* _DO THIS_
Your task is to copy the listing exactly. Drop any pictures from the copy.

§ §

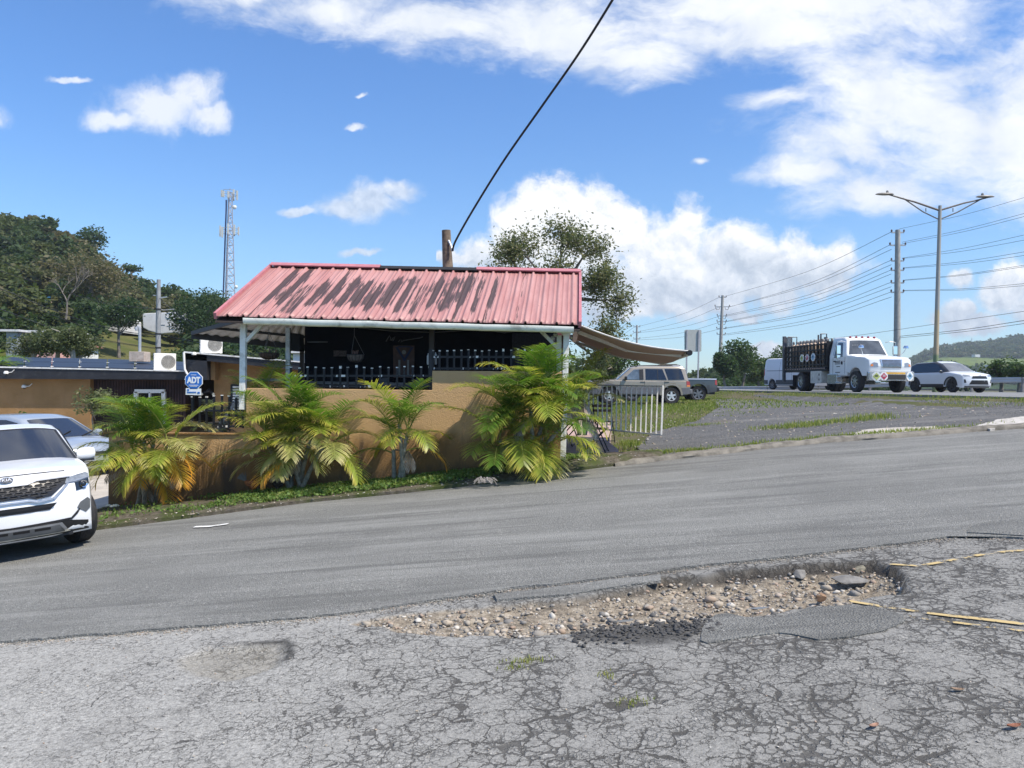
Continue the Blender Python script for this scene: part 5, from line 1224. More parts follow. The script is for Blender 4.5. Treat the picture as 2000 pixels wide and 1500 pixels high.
    c.patch('middle_intake', dg, [(-.50, .60), (.50, .60), (.42, .53), (-.42, .53)], fr, .006)
    c.patch('intake_bar', blackp, [(-.47, .575), (.47, .575), (.46, .562), (-.46, .562)], fr, .02)
    c.patch('seam_strip', blackp, [(-.66, .40), (0, .385), (.66, .40), (.74, .455), (.74, .44), (.66, .375), (0, .36), (-.66, .375), (-.74, .44), (-.74, .455)], fr, .01)
    c.patch('lower_bumper', blackp, [(-.86, .22), (.86, .22), (.86, .33), (.62, .375), (-.62, .375), (-.86, .33)], fr, .006)
    sk = c.patch('skid_plate', sil, [(-.62, .245), (-.54, .36), (.54, .36), (.62, .245)], fr, .02)
    c.patch('skid_face', gun, [(-.57, .253), (-.51, .338), (.51, .338), (.57, .253)], fr, .028, sk)
    for a in (-.42, -.2, .02, .24):
        c.patch('skid_vent', dg, [(a, .30), (a, .33), (a + .17, .33), (a + .17, .30)], fr, .032, sk)
    c.patch('skid_lip', mat('cream_edge', (.7, .69, .6), .4), [(-.63, .238), (.63, .238), (.63, .246), (-.63, .246)], fr, .03, sk)
    for sg in both:
        f2 = lambda u, v, s_=sg: ((float(np.interp(v, [p[1] for p in FP], [p[0] for p in FP])), s_ * u, v), (1, s_ * .8, .15))
        hl = c.patch('headlight', lamp_cl, [(.60, .795), (.62, .875), (.84, .925), (.885, .90), (.89, .83), (.74, .80)], f2, .008)
        c.patch('headlight_divider', sil, [(.60, .80), (.60, .808), (.74, .825), (.89, .85), (.89, .838), (.74, .812)], f2, .016, hl)
        dk = c.patch('lamp_pocket', glass_dark, [(.73, .70), (.72, .795), (.885, .825), (.89, .76), (.83, .71)], f2, .008, hl)
        q = c.M(*f2(.81, .765)[0]) + Vector((.02, sg * .016, 0)); m = MB(); m.lathe([(.030, 0), (.044, .006), (.046, -.012), (.030, -.02)], (0, 0, 0), 'x', 20, Matrix.Rotation(R(28 * sg), 3, 'Z')); m.v = [(v[0] + q.x, v[1] + q.y, v[2] + q.z) for v in m.v]; m.build('lamp_ring', chrome, dk, smooth=True)
        m = MB(); m.lathe([(0, .012), (.02, .008), (.03, -.006)], (0, 0, 0), 'x', 16, Matrix.Rotation(R(28 * sg), 3, 'Z')); m.v = [(v[0] + q.x, v[1] + q.y, v[2] + q.z) for v in m.v]; m.build('projector', glass_dark, dk, smooth=True)
        c.patch('daylight_strip', mat('strip_white', (.8, .82, .85), .2, 0, .6), [(.63, .866), (.84, .916), (.835, .925), (.63, .877)], f2, .014, hl)
        fg = c.patch('fog_pocket', gun, [(.73, .50), (.77, .56), (.86, .60), (.89, .57), (.885, .47), (.83, .43)], f2, .008)
        c.patch('fog_bar', blackp, [(.66, .405), (.75, .485), (.755, .47), (.68, .395)], f2, .012)
        for k in range(2): pass
    # badge
    q = c.M(*fr(0, .905)[0]); Mt = Matrix.Translation(q + Vector((.034, 0, .012))) @ Matrix.Rotation(R(90), 4, 'Z') @ Matrix.Rotation(R(62), 4, 'X')
    m = MB(); m.lathe([(0, .0), (.062, 0), (.066, -.012)], (0, 0, 0), 'z', 26); m.v = [tuple(Mt @ Vector((v[0], v[1] * .5, v[2]))) for v in m.v]; bd = m.build('badge', mat('badge_black', (.01, .01, .012), .2), c.root)
    text_into(bd, 'badge_lettering', 'KIA', .048, chrome, Mt @ Matrix.Translation((0, 0, .003)) @ Matrix.Diagonal((1.25, 1, 1, 1)), .002, .001)
    m = MB(); m.lathe([(.058, .003), (.063, .004), (.063, 0), (.058, 0)], (0, 0, 0), 'z', 26); m.v = [tuple(Mt @ Vector((v[0], v[1] * .5, v[2]))) for v in m.v]; m.build('badge_ring', chrome, bd)
    # hood seam
    c.patch('hood_seam', slot_m, [(-.62, 0), (.62, 0), (.62, .02), (-.62, .02)], c.seg((1.97, .953), (1.75, 1.0)), .003)
    c.box('underbody', blackp, (0, 0, .33), (3.9, 1.25, .28), bev=0)
    m = MB(); m.lathe([(0, -.8), (.07, -.8), (.07, .8), (0, .8)], (1.33, 0, .33), 'y', 10); m.build('axle', blackp, c.root)
    for sg in both:
        c.wheel(1.33, sg, .335, .225, 14); c.wheel(-1.32, sg, .335, .225)
    h = R(38)
    c.place((-5.5, 8.5, SL * -5.5 + .035), (math.sin(h), -math.cos(h)), (-SL, 0, 1), ref_x=2.16)
kia()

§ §

* _WRITTEN SOLUTION_
Continue the Blender Python script for this scene: part 5, from line 1224. More parts follow. The script is for Blender 4.5. Treat the picture as 2000 pixels wide and 1500 pixels high.
    c.patch('middle_intake', dg, [(-.50, .60), (.50, .60), (.42, .53), (-.42, .53)], fr, .006)
    c.patch('intake_bar', blackp, [(-.47, .575), (.47, .575), (.46, .562), (-.46, .562)], fr, .02)
    c.patch('seam_strip', blackp, [(-.66, .40), (0, .385), (.66, .40), (.74, .455), (.74, .44), (.66, .375), (0, .36), (-.66, .375), (-.74, .44), (-.74, .455)], fr, .01)
    c.patch('lower_bumper', blackp, [(-.86, .22), (.86, .22), (.86, .33), (.62, .375), (-.62, .375), (-.86, .33)], fr, .006)
    sk = c.patch('skid_plate', sil, [(-.62, .245), (-.54, .36), (.54, .36), (.62, .245)], fr, .02)
    c.patch('skid_face', gun, [(-.57, .253), (-.51, .338), (.51, .338), (.57, .253)], fr, .028, sk)
    for a in (-.42, -.2, .02, .24):
        c.patch('skid_vent', dg, [(a, .30), (a, .33), (a + .17, .33), (a + .17, .30)], fr, .032, sk)
    c.patch('skid_lip', mat('cream_edge', (.7, .69, .6), .4), [(-.63, .238), (.63, .238), (.63, .246), (-.63, .246)], fr, .03, sk)
    for sg in both:
        f2 = lambda u, v, s_=sg: ((float(np.interp(v, [p[1] for p in FP], [p[0] for p in FP])), s_ * u, v), (1, s_ * .8, .15))
        hl = c.patch('headlight', lamp_cl, [(.60, .795), (.62, .875), (.84, .925), (.885, .90), (.89, .83), (.74, .80)], f2, .008)
        c.patch('headlight_divider', sil, [(.60, .80), (.60, .808), (.74, .825), (.89, .85), (.89, .838), (.74, .812)], f2, .016, hl)
        dk = c.patch('lamp_pocket', glass_dark, [(.73, .70), (.72, .795), (.885, .825), (.89, .76), (.83, .71)], f2, .008, hl)
        q = c.M(*f2(.81, .765)[0]) + Vector((.02, sg * .016, 0)); m = MB(); m.lathe([(.030, 0), (.044, .006), (.046, -.012), (.030, -.02)], (0, 0, 0), 'x', 20, Matrix.Rotation(R(28 * sg), 3, 'Z')); m.v = [(v[0] + q.x, v[1] + q.y, v[2] + q.z) for v in m.v]; m.build('lamp_ring', chrome, dk, smooth=True)
        m = MB(); m.lathe([(0, .012), (.02, .008), (.03, -.006)], (0, 0, 0), 'x', 16, Matrix.Rotation(R(28 * sg), 3, 'Z')); m.v = [(v[0] + q.x, v[1] + q.y, v[2] + q.z) for v in m.v]; m.build('projector', glass_dark, dk, smooth=True)
        c.patch('daylight_strip', mat('strip_white', (.8, .82, .85), .2, 0, .6), [(.63, .866), (.84, .916), (.835, .925), (.63, .877)], f2, .014, hl)
        fg = c.patch('fog_pocket', gun, [(.73, .50), (.77, .56), (.86, .60), (.89, .57), (.885, .47), (.83, .43)], f2, .008)
        c.patch('fog_bar', blackp, [(.66, .405), (.75, .485), (.755, .47), (.68, .395)], f2, .012)
        for k in range(2): pass
    # badge
    q = c.M(*fr(0, .905)[0]); Mt = Matrix.Translation(q + Vector((.034, 0, .012))) @ Matrix.Rotation(R(90), 4, 'Z') @ Matrix.Rotation(R(62), 4, 'X')
    m = MB(); m.lathe([(0, .0), (.062, 0), (.066, -.012)], (0, 0, 0), 'z', 26); m.v = [tuple(Mt @ Vector((v[0], v[1] * .5, v[2]))) for v in m.v]; bd = m.build('badge', mat('badge_black', (.01, .01, .012), .2), c.root)
    text_into(bd, 'badge_lettering', 'KIA', .048, chrome, Mt @ Matrix.Translation((0, 0, .003)) @ Matrix.Diagonal((1.25, 1, 1, 1)), .002, .001)
    m = MB(); m.lathe([(.058, .003), (.063, .004), (.063, 0), (.058, 0)], (0, 0, 0), 'z', 26); m.v = [tuple(Mt @ Vector((v[0], v[1] * .5, v[2]))) for v in m.v]; m.build('badge_ring', chrome, bd)
    # hood seam
    c.patch('hood_seam', slot_m, [(-.62, 0), (.62, 0), (.62, .02), (-.62, .02)], c.seg((1.97, .953), (1.75, 1.0)), .003)
    c.box('underbody', blackp, (0, 0, .33), (3.9, 1.25, .28), bev=0)
    m = MB(); m.lathe([(0, -.8), (.07, -.8), (.07, .8), (0, .8)], (1.33, 0, .33), 'y', 10); m.build('axle', blackp, c.root)
    for sg in both:
        c.wheel(1.33, sg, .335, .225, 14); c.wheel(-1.32, sg, .335, .225)
    h = R(38)
    c.place((-5.5, 8.5, SL * -5.5 + .035), (math.sin(h), -math.cos(h)), (-SL, 0, 1), ref_x=2.16)
kia()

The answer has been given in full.